Southwestern Christian Advocate, Sept. 10, 1880. 

Historic New Orleans Collection/Hill Memorial Library, Louisiana State University Libraries. 

This advertisement shows how the prerogative of slaveholders, which allowed them to name and rename people at will, made it even harder to find separated relatives. 

Southwestern Christian Advocate, Dec. 11, 1879.

Historic New Orleans Collection/Hill Memorial Library, Louisiana State University Libraries. 

Henry Tibbs included an unusually detailed separation story in his ad. Williams writes that the placements seemed to serve two purposes—a way to find relatives and a “public airing of freedpeople’s memories and hopes.” 

Southwestern Christian Advocate, May 27, 1880.

Historic New Orleans Collection/Hill Memorial Library, Louisiana State University Libraries. 

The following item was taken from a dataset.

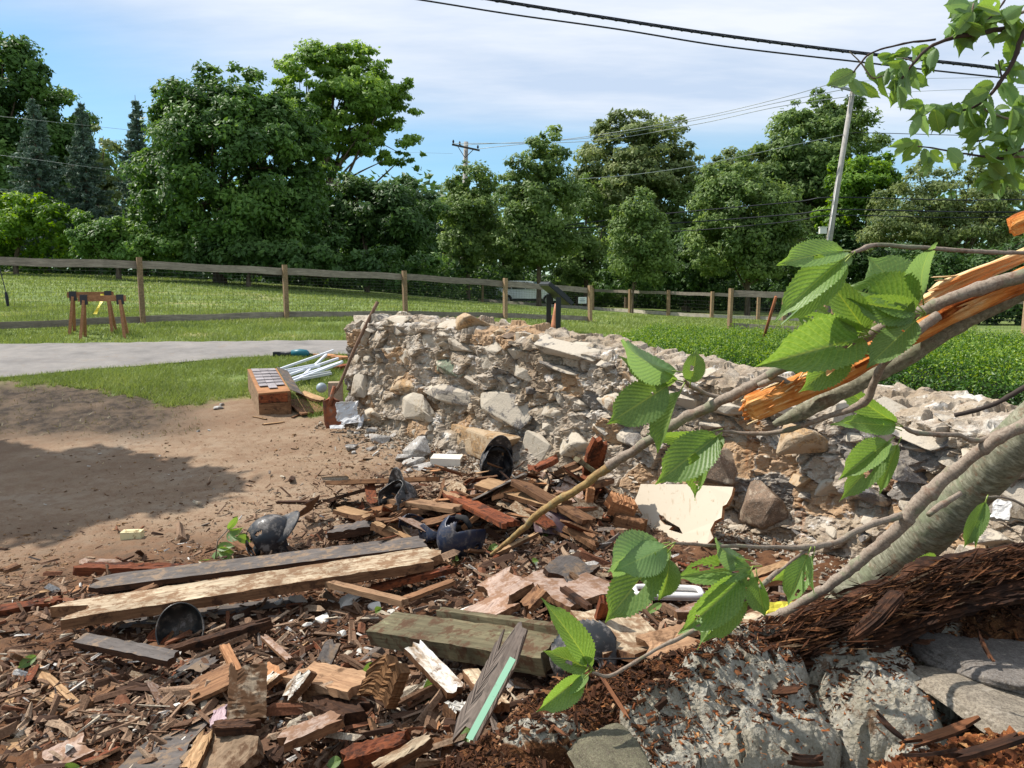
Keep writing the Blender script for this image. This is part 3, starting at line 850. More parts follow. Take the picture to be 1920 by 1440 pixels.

Crecy Stepto was looking for a husband last seen more than three decades before—a circumstance not unusual among those who chose to advertise. “It is likely that those who searched after a long time had created other significant relationships in their lives,” writes Williams. “They may have remarried or had other children, but the memories and the caring lingered.”

Southwestern Christian Advocate, May 6, 1880. 

Historic New Orleans Collection/Hill Memorial Library, Louisiana State University Libraries. 

Rufus Rollins’ ad tells of a family separation that took place right before the war. He writes that he was “run to Texas”—an expression that might refer to the practice of “refugeeing” enslaved people during the war, or removing them to places far away from the reach of the Union Army. 

Southwestern Christian Advocate, July 22, 1880. 

Historic New Orleans Collection/Hill Memorial Library, Louisiana State University Libraries. 

Williams writes that she was able to find only a few instances of successful reunions coming from the placement of a newspaper ad. Every once in a while, however, it worked. The Christian Advocate wrote about one such result in 1877. “We published in this column a letter from Charity Thompson, of Hawkins, Texas,” the editors reported in March of that year. “The letter … was read in the First Church Houston, and as the reading proceeded a well-known member of the Church … broke into tears and cried out ‘That is my sister and I have not seen her for thirty three years.’ The mother is still living and in a few days the happy family will be once more re-united.”